Step 5Alter your personal perspective.

Your perspective reflects your brain’s opinion. Forgiveness doesn’t change what happened. Rather, it is designed to alter your perspective. It’s the old 20:80 rule. Only 20% of the negative effect to your brain and body can be laid at the door of the event or situation. About 80% of the negative effect involves your personal perspective, i.e., the weight you give to what happened, the importance you place upon it. You may not be able to do anything about the 20%; you most certainly can do almost everything about the 80% because it involves your own brain’s opinion and you can alter your opinion. Use whatever works in your life. For example, if you embrace Christian ethics and believe that the Deity loves everyone, then ask yourself how you can refuse to forgive someone whom God loves?

Step 6: Stop continual rehearsing.

When you rehearse, you tell your story again and again from your own perspective. You may rehearse to others; you may rehearse to yourself. Usually you include only the bad, sad, angry, and hurtful aspects. In the process, you may trigger the release of adrenalin (offering a momentary shot of energy) and, as adrenalin levels increase, so do dopamine levels, which help you feel better for a short period of time. Some people actually become addicted to the adrenalin and dopamine released during rehearsal. In addition, because the brain wants congruence, while you are rehearsing, your brain will search for other memories when you felt the same way: sad, angry, or hurt. This can begin to snowball until you really feel quite rotten.

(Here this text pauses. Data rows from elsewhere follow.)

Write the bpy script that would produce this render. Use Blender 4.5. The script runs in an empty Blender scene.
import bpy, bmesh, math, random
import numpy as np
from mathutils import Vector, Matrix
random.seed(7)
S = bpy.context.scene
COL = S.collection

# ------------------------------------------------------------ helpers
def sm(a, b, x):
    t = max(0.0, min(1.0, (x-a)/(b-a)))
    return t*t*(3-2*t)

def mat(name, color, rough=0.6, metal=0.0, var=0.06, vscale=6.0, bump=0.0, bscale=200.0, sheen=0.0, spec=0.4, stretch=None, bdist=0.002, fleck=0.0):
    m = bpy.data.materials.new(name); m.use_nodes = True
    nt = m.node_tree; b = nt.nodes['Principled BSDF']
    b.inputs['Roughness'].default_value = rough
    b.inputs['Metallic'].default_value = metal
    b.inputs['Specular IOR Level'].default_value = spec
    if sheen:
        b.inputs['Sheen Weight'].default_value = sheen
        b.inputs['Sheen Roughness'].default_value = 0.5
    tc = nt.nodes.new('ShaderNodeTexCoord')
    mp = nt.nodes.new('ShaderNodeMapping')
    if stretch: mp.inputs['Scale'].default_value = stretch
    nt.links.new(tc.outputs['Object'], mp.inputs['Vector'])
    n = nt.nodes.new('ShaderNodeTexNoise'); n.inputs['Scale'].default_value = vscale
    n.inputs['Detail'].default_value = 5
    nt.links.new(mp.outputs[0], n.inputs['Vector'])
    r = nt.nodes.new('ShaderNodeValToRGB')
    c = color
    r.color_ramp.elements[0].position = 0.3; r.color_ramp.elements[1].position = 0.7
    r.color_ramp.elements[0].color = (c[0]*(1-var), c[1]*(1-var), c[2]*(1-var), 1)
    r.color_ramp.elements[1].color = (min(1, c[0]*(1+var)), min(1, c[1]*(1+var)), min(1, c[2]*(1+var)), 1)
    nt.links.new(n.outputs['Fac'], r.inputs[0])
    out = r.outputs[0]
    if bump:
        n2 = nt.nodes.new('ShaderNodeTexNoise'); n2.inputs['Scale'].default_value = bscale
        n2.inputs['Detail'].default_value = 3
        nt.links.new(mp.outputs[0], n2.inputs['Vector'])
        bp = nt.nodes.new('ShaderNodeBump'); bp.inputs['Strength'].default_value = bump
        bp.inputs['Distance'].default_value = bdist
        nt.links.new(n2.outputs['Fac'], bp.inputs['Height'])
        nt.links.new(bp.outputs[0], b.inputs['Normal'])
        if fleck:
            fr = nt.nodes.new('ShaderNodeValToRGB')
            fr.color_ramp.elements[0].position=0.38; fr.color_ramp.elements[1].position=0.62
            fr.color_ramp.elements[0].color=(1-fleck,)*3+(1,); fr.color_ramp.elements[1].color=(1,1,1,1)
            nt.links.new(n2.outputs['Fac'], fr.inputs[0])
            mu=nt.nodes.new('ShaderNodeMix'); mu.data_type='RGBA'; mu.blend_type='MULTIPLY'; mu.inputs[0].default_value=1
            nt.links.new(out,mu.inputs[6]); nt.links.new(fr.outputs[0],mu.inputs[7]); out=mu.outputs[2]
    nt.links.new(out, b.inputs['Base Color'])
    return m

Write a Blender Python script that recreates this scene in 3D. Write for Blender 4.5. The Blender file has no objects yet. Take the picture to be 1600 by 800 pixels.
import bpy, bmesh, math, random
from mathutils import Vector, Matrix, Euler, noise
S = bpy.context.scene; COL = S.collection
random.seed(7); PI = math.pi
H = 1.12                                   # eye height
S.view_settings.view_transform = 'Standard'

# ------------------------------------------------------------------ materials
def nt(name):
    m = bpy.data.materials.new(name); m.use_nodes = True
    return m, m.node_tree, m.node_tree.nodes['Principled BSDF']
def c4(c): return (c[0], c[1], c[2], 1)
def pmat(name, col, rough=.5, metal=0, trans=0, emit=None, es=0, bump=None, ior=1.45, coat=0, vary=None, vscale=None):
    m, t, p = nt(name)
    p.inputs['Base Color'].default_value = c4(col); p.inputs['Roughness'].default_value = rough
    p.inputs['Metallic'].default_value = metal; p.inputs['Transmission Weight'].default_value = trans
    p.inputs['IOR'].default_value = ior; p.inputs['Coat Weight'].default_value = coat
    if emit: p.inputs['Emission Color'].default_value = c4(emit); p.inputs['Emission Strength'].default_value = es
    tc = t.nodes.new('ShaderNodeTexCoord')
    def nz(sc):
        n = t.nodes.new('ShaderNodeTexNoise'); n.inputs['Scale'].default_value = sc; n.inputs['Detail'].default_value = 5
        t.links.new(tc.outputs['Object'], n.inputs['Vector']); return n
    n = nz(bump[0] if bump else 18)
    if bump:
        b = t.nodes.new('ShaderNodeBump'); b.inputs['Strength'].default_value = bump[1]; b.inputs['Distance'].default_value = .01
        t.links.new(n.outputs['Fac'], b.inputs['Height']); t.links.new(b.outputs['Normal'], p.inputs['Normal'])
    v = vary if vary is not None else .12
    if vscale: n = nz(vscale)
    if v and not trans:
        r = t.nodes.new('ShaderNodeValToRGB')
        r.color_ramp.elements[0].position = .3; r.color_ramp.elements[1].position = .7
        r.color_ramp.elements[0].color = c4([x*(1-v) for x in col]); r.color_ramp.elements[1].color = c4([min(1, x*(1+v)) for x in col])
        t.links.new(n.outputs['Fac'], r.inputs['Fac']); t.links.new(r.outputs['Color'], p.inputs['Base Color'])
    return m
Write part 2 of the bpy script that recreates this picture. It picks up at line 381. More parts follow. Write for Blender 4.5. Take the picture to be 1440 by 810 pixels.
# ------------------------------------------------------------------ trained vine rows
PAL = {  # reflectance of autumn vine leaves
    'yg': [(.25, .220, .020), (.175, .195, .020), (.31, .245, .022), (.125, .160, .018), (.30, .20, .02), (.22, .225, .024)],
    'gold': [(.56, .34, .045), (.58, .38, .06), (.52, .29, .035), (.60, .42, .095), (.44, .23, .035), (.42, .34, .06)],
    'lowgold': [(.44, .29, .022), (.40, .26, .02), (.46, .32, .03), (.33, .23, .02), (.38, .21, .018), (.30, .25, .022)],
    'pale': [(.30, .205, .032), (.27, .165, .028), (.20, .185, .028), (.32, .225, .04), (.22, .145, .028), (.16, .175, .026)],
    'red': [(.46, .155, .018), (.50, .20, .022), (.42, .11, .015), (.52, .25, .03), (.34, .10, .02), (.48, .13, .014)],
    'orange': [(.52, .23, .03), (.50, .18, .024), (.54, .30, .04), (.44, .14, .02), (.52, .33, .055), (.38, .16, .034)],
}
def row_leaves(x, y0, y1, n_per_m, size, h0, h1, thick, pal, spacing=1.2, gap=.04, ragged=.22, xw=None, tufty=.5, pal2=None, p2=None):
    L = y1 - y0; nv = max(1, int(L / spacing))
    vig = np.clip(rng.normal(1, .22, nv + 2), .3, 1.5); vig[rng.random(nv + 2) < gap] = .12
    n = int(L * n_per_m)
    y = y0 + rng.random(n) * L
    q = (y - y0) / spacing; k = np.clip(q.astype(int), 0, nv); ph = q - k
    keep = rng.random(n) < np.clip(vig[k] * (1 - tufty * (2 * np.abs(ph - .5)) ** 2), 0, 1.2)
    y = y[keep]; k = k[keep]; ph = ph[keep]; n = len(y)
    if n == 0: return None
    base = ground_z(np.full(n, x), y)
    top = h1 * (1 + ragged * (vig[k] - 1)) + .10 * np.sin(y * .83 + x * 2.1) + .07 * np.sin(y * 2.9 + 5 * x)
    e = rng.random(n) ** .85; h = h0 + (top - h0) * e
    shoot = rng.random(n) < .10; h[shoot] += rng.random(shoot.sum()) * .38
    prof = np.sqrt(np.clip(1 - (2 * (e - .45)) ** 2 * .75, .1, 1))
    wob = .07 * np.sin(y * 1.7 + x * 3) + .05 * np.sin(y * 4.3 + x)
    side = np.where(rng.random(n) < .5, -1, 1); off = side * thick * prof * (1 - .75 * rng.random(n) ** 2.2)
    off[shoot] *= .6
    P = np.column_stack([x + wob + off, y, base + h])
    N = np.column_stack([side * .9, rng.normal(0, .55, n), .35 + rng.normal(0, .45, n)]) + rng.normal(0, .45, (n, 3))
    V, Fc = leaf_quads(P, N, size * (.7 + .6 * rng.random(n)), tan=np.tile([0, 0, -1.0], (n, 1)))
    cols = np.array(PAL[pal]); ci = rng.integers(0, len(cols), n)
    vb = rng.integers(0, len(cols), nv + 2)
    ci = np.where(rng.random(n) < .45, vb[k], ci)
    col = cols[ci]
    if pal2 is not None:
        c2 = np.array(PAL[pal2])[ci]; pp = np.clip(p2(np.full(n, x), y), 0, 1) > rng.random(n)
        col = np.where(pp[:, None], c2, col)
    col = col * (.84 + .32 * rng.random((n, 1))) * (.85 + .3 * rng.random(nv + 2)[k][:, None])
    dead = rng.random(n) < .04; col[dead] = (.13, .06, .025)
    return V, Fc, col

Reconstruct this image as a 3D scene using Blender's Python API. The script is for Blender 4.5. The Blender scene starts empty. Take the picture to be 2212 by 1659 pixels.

Step 7: Develop a mindset of gratitude.

As Martin Luther King put it, “Forgiveness is not an act, it is a perpetual attitude.” You can create a forgiveness mentality and hone the requisite skills to change your thoughts from negative to positive. When recalling the event or situation (as you undoubtedly will), immediately focus on something for which to be grateful. It is physiologically impossible to be fearful and grateful at the same time. When an old memory crosses your conscious mind, you may need to take a moment and move through decisional and emotional forgiveness again. Then, embrace an attitude of gratitude.

“Do you have those seven steps written down anywhere?” asked Carlton. “I’d like to be sure I remember them all. This is doable.”

I promised to send them in an e-mail.  With a brief smile and handshake, he was gone, his steps definitely lighter than when he had arrived.

The bottom line? The path to forgiveness is never easy. It is, however, a prescription for health. Yours.

When we react to other people, we join their dance—and why dance with a person you don’t like? Forgiveness allows you to stand on the side and watch them dance. You don’t have to dance with them if you don’t want to. You can dance the dance you enjoy with whomever you enjoy.